REQUIREMENT: Pictures stay out of this copy, which runs from the first line of the material through the line containing "tag(bn, 'large dark".

GIVEN MATERIAL:
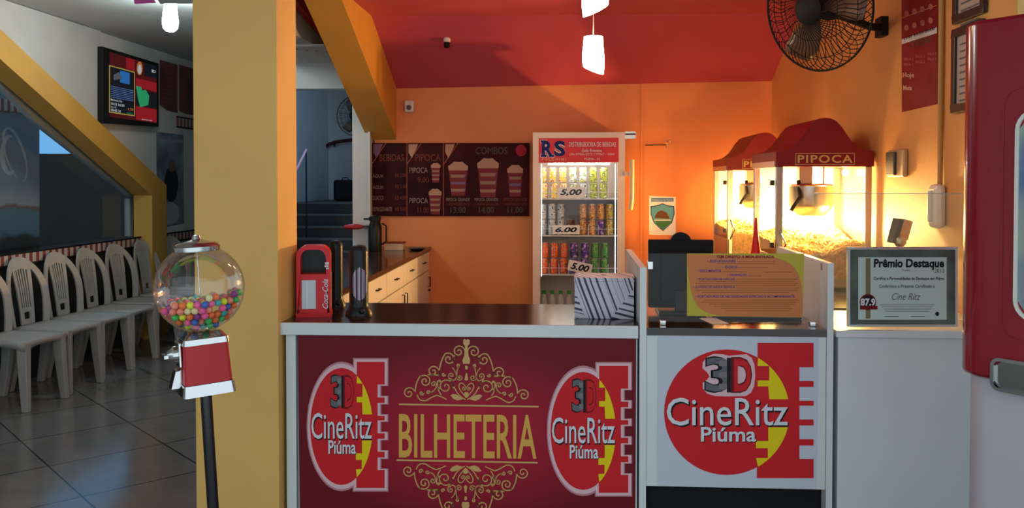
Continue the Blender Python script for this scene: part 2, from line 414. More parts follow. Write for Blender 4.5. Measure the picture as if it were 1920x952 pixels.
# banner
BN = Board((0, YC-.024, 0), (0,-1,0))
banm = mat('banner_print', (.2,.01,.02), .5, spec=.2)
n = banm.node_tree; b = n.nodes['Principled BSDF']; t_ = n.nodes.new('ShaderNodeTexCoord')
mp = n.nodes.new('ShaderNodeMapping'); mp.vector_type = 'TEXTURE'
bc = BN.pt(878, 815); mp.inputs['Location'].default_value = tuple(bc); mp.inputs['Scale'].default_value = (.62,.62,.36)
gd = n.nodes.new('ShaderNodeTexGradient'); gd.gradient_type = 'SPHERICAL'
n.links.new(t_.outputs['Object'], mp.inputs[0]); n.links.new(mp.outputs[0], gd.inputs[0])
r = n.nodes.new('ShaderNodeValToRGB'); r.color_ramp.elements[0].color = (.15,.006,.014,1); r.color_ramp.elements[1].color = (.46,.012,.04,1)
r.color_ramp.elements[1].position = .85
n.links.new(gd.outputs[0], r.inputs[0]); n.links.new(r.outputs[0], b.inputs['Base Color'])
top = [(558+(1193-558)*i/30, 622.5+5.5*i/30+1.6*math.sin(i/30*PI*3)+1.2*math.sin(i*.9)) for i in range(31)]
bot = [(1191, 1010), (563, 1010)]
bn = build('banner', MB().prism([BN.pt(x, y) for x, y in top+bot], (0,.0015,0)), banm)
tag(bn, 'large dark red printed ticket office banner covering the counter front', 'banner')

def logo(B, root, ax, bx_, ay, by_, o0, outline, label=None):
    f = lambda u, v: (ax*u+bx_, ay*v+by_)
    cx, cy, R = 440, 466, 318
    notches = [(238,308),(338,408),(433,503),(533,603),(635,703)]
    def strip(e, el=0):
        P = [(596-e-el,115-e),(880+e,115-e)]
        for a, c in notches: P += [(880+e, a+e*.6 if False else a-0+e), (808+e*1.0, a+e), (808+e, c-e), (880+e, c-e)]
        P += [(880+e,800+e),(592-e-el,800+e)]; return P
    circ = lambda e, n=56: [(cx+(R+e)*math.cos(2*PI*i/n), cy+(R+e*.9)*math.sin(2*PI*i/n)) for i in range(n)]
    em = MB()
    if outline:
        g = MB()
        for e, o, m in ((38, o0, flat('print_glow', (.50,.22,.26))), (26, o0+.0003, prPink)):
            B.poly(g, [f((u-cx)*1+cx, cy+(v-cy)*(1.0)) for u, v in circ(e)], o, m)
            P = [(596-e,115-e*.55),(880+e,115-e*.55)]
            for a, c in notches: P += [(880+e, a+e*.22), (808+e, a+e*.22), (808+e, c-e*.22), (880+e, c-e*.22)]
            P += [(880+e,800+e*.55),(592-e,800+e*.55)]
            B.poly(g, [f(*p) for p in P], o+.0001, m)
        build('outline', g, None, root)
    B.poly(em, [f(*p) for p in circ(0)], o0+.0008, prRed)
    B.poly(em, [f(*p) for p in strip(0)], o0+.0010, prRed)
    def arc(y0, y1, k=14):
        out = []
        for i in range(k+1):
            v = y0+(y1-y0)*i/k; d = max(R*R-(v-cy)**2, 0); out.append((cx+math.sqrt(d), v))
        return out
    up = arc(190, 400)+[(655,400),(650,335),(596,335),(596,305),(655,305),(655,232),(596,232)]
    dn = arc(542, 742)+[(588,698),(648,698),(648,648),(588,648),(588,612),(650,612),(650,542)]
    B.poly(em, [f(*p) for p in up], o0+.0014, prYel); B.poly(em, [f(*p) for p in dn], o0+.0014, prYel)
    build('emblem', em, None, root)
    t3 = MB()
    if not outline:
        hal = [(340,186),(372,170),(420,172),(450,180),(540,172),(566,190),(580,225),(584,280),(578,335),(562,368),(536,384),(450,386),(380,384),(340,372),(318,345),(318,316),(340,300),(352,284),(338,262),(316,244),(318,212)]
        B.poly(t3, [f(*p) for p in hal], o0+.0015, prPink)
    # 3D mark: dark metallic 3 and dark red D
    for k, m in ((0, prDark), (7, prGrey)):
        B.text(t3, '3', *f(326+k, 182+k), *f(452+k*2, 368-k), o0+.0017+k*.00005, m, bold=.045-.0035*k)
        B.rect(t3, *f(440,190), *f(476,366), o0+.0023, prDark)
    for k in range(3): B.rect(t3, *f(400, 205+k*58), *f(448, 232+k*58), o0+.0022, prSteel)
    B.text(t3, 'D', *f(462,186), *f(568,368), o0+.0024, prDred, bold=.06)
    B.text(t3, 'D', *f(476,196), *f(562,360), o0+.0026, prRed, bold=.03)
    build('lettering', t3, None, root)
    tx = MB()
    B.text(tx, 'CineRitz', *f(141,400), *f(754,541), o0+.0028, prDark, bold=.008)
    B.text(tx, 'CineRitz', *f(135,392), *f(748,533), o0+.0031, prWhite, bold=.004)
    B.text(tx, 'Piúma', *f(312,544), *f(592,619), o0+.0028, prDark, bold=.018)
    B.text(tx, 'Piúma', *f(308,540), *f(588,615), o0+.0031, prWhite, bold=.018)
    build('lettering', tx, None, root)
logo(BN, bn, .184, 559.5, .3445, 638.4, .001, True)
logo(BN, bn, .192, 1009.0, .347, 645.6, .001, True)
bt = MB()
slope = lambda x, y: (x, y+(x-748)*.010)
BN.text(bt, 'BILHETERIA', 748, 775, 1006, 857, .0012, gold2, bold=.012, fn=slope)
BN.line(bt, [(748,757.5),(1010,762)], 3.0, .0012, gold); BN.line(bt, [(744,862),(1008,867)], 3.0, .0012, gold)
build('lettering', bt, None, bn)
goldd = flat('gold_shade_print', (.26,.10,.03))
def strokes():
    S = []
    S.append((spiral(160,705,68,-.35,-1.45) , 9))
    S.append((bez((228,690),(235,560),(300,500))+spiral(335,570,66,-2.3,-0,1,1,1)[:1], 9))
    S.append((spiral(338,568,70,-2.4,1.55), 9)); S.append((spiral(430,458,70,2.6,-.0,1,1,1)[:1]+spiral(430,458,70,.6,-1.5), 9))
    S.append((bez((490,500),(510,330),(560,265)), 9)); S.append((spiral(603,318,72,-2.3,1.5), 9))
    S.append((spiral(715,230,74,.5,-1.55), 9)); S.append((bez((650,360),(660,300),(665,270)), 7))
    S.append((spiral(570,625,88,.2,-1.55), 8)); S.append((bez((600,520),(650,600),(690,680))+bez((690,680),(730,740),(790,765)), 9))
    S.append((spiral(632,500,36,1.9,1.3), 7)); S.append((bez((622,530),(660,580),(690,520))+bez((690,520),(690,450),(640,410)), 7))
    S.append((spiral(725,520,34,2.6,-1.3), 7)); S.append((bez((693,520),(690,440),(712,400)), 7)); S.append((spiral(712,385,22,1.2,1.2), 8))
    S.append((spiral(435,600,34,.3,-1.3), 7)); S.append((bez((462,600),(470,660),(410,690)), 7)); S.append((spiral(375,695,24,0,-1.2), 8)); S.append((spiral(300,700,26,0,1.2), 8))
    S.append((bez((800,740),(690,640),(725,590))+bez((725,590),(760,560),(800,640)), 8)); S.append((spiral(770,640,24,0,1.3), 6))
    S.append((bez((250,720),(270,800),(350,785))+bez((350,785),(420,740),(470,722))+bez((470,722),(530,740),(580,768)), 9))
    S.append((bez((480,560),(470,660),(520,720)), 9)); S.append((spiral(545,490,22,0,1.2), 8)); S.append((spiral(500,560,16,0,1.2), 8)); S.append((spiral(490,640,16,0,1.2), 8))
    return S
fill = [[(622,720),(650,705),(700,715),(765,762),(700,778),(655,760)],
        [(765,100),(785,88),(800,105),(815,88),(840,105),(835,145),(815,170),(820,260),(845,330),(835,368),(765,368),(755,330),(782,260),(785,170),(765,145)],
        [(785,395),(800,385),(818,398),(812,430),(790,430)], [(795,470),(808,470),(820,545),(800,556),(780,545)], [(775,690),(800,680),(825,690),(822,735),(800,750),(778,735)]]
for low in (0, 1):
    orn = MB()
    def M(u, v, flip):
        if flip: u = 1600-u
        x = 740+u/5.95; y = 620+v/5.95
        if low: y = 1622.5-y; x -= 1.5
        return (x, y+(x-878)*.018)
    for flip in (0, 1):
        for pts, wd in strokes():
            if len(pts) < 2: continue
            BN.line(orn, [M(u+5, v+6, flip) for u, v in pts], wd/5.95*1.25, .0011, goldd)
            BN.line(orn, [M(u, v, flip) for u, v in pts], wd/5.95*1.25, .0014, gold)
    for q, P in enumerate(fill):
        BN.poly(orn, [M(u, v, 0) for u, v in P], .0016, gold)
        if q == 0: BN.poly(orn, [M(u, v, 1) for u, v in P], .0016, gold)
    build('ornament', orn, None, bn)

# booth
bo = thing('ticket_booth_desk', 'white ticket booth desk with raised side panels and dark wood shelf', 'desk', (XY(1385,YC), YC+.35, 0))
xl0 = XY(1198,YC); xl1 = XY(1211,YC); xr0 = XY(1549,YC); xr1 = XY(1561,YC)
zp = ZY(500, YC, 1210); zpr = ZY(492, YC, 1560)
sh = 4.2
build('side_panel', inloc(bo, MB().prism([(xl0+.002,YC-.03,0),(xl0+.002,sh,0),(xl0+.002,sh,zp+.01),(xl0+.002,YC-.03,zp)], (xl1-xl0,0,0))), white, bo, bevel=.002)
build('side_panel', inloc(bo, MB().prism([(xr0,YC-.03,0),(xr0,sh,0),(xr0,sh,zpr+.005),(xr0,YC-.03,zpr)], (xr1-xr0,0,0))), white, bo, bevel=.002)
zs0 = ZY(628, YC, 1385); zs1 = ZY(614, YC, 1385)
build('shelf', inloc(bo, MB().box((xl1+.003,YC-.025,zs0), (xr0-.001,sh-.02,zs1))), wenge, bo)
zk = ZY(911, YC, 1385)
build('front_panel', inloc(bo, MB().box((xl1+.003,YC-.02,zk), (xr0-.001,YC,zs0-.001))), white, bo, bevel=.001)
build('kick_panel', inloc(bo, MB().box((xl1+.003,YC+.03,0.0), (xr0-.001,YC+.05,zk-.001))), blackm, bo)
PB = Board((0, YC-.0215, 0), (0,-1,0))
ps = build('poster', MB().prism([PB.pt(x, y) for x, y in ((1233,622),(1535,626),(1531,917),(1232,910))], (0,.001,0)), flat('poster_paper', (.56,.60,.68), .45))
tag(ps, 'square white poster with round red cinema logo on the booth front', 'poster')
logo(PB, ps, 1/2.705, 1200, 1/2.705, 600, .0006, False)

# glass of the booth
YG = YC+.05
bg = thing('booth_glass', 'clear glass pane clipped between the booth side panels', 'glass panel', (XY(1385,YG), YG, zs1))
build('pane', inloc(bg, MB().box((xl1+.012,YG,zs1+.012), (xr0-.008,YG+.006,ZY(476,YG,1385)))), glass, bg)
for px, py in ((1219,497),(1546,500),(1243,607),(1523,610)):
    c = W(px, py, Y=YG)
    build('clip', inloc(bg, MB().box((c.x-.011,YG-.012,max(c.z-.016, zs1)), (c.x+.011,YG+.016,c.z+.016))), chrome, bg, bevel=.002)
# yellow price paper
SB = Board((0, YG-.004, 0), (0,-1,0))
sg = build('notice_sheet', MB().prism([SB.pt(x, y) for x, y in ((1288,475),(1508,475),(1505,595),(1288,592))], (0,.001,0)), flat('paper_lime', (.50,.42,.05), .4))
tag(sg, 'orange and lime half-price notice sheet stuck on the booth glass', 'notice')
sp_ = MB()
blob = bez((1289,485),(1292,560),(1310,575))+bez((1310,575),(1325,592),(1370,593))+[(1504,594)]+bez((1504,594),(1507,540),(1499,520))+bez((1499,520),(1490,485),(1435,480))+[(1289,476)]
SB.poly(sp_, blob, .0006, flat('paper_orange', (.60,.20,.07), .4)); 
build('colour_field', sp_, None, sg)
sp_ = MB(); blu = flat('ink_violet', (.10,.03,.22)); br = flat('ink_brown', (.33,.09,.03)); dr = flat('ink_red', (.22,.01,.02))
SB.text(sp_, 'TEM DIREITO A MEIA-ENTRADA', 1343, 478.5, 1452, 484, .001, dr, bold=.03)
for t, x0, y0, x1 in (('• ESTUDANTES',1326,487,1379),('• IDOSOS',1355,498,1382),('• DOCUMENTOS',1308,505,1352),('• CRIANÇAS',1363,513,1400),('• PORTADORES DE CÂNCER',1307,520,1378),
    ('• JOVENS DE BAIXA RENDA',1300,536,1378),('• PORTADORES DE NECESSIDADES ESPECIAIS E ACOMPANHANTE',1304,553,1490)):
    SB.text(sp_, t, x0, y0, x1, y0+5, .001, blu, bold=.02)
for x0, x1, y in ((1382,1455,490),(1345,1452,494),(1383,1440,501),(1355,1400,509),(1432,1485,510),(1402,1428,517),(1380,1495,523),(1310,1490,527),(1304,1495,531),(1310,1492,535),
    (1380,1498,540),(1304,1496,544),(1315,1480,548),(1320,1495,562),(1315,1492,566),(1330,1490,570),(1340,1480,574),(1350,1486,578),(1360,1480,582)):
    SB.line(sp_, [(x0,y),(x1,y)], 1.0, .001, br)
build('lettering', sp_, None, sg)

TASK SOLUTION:
Continue the Blender Python script for this scene: part 2, from line 414. More parts follow. Write for Blender 4.5. Measure the picture as if it were 1920x952 pixels.
# banner
BN = Board((0, YC-.024, 0), (0,-1,0))
banm = mat('banner_print', (.2,.01,.02), .5, spec=.2)
n = banm.node_tree; b = n.nodes['Principled BSDF']; t_ = n.nodes.new('ShaderNodeTexCoord')
mp = n.nodes.new('ShaderNodeMapping'); mp.vector_type = 'TEXTURE'
bc = BN.pt(878, 815); mp.inputs['Location'].default_value = tuple(bc); mp.inputs['Scale'].default_value = (.62,.62,.36)
gd = n.nodes.new('ShaderNodeTexGradient'); gd.gradient_type = 'SPHERICAL'
n.links.new(t_.outputs['Object'], mp.inputs[0]); n.links.new(mp.outputs[0], gd.inputs[0])
r = n.nodes.new('ShaderNodeValToRGB'); r.color_ramp.elements[0].color = (.15,.006,.014,1); r.color_ramp.elements[1].color = (.46,.012,.04,1)
r.color_ramp.elements[1].position = .85
n.links.new(gd.outputs[0], r.inputs[0]); n.links.new(r.outputs[0], b.inputs['Base Color'])
top = [(558+(1193-558)*i/30, 622.5+5.5*i/30+1.6*math.sin(i/30*PI*3)+1.2*math.sin(i*.9)) for i in range(31)]
bot = [(1191, 1010), (563, 1010)]
bn = build('banner', MB().prism([BN.pt(x, y) for x, y in top+bot], (0,.0015,0)), banm)
tag(bn, 'large dark red printed ticket office banner covering the counter front', 'banner')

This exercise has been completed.